• _Task brief_
Gather all lines in the entries below that include the word "runs".

(Raw records)
++++
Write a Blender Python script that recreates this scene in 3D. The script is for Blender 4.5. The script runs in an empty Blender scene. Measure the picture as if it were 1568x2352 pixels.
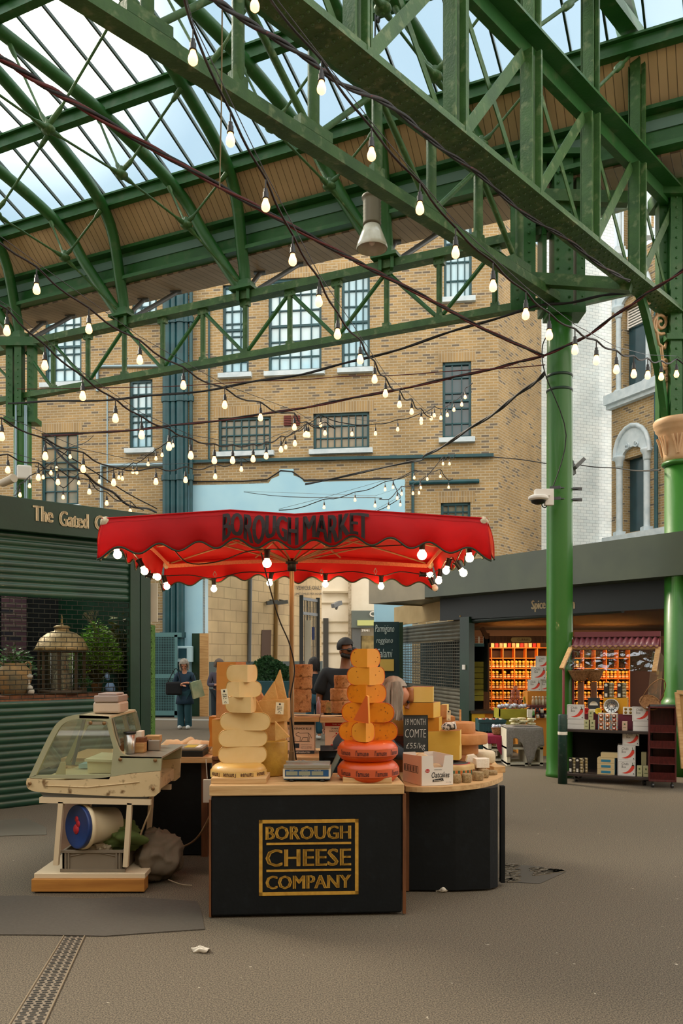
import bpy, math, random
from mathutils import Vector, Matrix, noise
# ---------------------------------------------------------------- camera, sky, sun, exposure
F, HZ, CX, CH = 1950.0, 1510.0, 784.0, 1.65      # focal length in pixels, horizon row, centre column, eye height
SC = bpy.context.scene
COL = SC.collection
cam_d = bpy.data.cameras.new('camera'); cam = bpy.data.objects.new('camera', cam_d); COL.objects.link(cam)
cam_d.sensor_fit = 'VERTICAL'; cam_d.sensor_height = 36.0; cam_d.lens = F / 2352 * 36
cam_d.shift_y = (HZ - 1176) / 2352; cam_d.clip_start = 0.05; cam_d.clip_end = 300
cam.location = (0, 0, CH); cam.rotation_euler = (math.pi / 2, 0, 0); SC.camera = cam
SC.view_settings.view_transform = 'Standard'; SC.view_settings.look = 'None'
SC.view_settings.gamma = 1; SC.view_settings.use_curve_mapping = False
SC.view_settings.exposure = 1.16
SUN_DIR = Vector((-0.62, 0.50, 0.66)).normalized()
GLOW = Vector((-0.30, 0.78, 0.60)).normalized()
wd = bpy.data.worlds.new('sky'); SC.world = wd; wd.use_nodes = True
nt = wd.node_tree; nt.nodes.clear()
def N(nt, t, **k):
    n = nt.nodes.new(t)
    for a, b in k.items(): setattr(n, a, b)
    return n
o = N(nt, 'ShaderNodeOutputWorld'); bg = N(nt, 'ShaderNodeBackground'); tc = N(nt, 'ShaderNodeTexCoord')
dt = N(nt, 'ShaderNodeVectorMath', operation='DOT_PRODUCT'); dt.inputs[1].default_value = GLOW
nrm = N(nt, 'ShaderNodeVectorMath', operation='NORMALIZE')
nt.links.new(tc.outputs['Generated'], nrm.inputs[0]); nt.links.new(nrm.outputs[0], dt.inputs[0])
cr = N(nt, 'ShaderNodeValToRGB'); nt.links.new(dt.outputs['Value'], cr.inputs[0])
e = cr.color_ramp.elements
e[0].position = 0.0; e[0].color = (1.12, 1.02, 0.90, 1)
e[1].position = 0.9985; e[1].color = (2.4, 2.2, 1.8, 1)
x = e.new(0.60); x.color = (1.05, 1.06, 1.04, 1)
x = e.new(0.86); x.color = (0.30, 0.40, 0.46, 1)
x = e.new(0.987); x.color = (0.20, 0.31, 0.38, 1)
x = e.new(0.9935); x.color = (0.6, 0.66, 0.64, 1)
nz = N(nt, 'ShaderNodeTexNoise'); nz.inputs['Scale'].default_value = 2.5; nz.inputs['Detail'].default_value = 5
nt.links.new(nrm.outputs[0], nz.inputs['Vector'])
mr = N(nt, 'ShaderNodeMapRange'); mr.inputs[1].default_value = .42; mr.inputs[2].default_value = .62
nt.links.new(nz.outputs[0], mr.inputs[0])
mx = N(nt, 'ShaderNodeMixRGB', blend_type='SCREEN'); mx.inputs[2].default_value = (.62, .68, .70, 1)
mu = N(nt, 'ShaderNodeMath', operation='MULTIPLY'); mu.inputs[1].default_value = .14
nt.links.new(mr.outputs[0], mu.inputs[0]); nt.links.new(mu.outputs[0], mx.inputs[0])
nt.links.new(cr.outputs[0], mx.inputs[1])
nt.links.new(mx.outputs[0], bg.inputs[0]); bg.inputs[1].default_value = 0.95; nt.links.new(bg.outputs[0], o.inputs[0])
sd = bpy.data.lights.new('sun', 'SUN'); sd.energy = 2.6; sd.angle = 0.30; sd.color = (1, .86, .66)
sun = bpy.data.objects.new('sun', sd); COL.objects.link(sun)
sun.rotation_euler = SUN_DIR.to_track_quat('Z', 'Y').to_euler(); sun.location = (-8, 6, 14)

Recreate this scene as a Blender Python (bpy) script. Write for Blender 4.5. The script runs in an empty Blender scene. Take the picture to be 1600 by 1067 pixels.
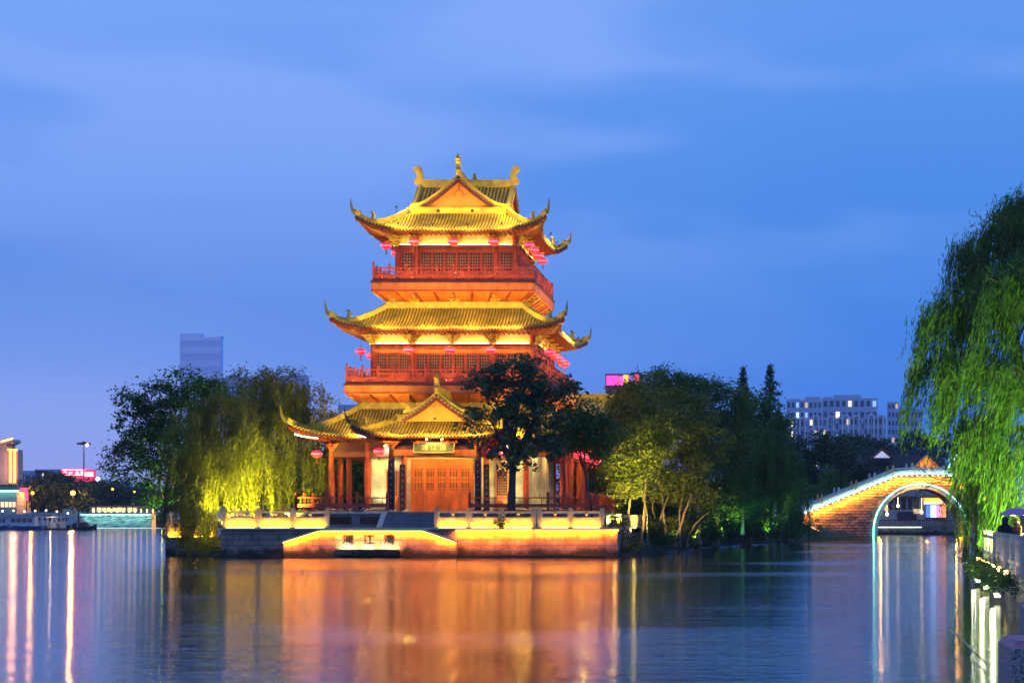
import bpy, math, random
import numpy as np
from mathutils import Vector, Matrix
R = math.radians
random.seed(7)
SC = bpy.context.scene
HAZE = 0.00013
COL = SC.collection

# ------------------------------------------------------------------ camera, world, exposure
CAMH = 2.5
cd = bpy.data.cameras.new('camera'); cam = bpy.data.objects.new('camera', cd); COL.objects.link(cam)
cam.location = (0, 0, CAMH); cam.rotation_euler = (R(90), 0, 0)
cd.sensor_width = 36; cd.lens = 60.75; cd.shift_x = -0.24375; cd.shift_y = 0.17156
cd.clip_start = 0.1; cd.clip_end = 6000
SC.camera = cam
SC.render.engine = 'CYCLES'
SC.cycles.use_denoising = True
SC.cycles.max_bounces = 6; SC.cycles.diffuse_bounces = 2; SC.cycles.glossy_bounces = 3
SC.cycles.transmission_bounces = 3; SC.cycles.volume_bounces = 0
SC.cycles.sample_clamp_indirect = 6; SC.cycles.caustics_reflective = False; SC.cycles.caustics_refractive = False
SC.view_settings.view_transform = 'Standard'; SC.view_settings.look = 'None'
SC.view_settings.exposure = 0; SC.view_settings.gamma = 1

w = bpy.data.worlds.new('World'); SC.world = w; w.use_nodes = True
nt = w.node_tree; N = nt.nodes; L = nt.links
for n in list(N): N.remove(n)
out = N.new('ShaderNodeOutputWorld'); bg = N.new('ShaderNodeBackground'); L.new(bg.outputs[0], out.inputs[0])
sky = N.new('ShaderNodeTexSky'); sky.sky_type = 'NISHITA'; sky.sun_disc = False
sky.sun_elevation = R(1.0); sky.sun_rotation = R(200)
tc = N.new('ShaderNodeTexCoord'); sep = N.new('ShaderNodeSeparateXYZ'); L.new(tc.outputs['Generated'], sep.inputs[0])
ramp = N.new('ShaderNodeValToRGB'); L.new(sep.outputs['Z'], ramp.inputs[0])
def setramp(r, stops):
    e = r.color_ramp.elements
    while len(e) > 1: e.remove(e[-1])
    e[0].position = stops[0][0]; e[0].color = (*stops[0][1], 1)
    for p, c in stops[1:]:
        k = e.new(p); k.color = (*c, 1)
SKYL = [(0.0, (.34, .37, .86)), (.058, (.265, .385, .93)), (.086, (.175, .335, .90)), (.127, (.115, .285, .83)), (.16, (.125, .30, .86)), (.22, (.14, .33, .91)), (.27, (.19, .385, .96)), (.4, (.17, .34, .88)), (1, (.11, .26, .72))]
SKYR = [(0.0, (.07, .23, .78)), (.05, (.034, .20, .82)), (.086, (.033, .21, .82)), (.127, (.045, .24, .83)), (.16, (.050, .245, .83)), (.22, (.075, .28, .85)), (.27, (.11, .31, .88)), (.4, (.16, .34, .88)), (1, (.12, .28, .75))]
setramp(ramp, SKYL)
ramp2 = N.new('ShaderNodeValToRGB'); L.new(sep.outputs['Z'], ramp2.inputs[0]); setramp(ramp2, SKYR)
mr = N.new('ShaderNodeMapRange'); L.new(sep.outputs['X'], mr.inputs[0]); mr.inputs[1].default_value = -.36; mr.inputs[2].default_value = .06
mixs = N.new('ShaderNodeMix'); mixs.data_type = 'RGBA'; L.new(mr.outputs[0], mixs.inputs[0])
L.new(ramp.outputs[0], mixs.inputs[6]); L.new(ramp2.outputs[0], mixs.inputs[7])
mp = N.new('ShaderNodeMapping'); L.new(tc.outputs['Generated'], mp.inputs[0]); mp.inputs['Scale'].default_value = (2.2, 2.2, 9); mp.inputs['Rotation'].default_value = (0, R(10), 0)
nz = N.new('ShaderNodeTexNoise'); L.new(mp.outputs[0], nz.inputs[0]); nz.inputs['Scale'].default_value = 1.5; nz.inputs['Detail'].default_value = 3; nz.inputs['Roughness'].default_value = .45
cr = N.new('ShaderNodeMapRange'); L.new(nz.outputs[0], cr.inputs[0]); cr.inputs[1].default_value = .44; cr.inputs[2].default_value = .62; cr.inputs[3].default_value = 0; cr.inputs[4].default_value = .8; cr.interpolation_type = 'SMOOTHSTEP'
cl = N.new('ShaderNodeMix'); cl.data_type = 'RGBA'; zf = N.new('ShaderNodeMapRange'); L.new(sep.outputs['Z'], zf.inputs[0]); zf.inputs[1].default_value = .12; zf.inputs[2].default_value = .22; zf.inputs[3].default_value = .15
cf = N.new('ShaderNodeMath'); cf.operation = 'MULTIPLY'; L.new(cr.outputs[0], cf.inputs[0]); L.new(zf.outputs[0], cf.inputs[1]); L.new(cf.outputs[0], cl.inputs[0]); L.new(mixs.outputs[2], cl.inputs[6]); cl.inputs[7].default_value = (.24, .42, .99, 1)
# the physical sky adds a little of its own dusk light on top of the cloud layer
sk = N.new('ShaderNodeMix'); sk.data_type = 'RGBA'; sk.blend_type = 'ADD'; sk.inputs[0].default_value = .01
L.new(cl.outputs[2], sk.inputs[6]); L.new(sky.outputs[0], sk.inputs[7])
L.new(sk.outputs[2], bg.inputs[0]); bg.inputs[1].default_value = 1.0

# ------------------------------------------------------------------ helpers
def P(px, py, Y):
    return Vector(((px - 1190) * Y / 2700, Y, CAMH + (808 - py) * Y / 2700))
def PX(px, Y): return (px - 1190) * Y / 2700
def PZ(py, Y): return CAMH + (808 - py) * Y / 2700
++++
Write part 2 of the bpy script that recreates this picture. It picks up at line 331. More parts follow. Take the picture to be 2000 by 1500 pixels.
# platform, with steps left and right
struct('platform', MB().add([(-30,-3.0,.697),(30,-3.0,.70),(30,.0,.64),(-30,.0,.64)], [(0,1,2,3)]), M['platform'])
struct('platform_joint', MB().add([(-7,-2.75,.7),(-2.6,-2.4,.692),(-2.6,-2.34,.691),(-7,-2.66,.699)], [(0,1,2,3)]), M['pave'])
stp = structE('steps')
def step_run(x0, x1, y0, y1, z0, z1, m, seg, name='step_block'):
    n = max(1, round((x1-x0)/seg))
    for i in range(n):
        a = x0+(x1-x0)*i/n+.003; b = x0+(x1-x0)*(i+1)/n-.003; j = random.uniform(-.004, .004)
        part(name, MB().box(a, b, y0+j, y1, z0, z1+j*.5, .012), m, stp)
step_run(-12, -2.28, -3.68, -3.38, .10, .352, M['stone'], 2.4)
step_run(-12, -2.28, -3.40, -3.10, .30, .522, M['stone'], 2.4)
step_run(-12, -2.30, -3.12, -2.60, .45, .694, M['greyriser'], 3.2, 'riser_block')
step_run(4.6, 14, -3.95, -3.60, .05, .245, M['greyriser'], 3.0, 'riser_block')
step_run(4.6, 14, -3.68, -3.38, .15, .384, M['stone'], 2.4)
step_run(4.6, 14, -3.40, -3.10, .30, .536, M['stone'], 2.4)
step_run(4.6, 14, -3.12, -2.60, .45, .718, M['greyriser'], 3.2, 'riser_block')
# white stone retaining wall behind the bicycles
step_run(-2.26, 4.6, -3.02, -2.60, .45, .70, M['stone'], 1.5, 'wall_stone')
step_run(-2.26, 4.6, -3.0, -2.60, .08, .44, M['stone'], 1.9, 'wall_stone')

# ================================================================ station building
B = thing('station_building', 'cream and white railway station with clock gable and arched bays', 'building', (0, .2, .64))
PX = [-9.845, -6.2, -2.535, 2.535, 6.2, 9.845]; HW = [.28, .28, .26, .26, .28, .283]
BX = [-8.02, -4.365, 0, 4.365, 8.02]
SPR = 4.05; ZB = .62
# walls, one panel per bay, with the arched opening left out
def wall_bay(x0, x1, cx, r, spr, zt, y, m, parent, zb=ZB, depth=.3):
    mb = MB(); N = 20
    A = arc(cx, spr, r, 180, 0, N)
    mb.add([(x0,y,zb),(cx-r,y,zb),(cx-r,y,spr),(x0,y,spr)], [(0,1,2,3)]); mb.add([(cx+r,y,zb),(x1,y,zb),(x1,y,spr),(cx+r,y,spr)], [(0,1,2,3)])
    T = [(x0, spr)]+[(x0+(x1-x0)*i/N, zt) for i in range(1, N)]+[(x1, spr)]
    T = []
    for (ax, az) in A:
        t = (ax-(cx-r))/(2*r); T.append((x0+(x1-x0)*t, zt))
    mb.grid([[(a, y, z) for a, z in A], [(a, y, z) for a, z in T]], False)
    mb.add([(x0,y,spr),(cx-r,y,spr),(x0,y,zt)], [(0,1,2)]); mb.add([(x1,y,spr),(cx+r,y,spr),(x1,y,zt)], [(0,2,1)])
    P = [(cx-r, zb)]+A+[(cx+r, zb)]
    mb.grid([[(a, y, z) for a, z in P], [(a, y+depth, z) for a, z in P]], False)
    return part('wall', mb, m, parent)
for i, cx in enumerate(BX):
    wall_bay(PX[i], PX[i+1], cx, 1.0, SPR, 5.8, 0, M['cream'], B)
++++
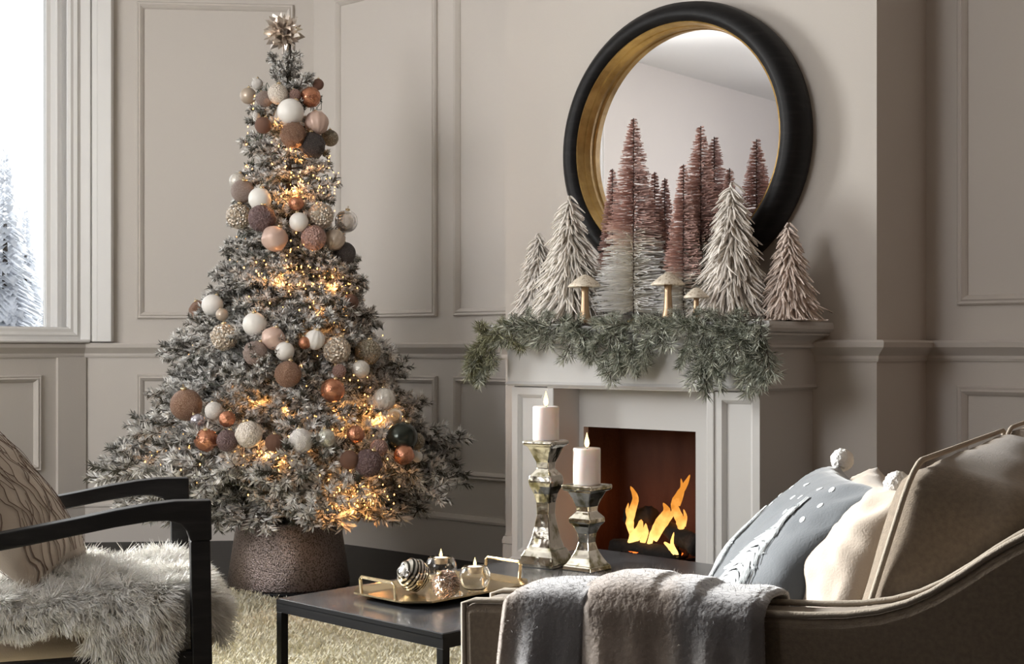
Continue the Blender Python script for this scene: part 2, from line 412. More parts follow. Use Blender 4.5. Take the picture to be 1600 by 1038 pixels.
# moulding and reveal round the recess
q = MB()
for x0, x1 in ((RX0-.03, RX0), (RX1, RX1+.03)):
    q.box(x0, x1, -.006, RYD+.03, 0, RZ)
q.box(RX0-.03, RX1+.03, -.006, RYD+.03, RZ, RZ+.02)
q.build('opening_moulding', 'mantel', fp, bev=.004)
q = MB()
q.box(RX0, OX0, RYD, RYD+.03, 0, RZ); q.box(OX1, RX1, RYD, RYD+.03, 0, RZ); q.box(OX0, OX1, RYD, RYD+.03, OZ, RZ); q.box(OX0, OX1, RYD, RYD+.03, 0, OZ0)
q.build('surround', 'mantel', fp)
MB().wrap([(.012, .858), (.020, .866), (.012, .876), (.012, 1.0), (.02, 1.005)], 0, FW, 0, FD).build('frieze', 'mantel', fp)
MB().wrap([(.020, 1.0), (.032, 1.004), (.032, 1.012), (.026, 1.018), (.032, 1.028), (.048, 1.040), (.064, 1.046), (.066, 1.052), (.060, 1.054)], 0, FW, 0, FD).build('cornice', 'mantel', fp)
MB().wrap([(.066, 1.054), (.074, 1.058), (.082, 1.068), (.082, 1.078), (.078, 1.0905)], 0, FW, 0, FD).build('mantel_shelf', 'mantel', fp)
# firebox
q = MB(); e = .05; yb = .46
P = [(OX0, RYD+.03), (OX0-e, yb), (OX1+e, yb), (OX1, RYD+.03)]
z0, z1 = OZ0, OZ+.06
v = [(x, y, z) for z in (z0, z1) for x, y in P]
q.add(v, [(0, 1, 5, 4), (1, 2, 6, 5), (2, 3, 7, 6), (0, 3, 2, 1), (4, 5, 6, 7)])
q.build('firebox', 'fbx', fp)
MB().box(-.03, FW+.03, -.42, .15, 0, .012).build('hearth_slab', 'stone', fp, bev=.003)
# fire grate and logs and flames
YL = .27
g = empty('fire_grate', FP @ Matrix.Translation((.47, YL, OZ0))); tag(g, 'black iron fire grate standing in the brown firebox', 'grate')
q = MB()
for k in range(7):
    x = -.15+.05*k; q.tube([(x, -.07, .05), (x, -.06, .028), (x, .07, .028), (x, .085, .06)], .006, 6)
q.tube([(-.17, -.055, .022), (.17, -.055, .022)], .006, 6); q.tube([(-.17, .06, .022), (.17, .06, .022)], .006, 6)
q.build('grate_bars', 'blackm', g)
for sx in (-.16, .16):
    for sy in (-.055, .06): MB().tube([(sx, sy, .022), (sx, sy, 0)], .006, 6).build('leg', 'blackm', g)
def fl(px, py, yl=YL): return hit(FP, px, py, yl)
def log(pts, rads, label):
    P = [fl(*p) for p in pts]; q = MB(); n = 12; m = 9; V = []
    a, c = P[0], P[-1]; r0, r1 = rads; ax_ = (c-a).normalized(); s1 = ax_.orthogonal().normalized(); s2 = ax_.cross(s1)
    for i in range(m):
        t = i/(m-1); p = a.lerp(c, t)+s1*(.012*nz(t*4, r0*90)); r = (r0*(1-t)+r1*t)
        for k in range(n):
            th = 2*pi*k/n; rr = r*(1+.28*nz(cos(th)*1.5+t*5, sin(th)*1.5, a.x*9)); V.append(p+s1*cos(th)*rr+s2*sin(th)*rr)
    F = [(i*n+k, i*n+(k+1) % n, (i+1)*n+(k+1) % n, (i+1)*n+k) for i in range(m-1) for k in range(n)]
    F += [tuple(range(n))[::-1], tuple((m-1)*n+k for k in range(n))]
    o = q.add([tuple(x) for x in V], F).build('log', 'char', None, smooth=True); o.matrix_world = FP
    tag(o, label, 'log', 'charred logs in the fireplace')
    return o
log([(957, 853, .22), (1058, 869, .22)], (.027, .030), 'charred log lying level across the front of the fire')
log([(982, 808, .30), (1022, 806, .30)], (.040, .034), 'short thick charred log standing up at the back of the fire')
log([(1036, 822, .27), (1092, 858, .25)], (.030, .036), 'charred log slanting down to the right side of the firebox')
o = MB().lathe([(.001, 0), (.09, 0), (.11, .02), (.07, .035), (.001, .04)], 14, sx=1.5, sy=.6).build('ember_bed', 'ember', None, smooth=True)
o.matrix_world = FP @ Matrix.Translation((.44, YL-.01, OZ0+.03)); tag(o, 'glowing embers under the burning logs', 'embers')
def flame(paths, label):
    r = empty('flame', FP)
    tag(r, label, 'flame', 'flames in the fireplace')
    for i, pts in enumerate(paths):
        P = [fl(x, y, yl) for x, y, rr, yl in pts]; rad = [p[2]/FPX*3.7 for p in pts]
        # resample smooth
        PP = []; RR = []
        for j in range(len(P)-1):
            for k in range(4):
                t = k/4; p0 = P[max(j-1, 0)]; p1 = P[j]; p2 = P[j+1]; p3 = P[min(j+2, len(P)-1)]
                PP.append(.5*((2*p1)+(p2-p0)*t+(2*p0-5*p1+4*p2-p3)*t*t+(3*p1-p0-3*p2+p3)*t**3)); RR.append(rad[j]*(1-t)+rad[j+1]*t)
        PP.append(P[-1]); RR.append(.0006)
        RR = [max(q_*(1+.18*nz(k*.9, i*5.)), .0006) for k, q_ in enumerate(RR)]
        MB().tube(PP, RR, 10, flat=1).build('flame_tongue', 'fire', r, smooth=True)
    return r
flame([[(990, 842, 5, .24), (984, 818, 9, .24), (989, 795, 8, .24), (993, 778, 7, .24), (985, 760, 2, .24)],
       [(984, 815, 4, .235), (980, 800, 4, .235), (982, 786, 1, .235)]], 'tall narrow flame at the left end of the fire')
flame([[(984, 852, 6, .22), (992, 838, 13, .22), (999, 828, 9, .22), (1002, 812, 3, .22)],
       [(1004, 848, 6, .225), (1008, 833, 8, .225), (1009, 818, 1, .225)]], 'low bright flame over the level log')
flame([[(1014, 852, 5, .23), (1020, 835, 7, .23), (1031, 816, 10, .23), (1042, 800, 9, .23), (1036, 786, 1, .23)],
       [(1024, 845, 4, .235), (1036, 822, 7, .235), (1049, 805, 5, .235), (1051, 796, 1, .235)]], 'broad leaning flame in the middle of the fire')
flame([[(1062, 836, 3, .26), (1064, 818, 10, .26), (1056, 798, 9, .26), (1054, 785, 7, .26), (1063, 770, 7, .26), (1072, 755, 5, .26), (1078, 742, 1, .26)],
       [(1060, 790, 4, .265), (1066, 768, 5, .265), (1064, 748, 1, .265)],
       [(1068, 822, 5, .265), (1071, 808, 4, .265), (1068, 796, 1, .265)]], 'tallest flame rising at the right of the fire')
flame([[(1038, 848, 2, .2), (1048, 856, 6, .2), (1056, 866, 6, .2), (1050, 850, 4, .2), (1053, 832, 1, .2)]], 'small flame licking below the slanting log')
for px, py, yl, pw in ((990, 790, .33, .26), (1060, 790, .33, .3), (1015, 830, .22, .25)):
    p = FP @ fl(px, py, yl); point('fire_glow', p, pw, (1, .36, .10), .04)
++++
• _Solution to the problem_
Write a Blender Python script that recreates this scene in 3D. The script is for Blender 4.5. The script runs in an empty Blender scene. Measure the picture as if it were 1568x2352 pixels.
Recreate this scene as a Blender Python (bpy) script. Write for Blender 4.5. The script runs in an empty Blender scene. Take the picture to be 1600 by 1067 pixels.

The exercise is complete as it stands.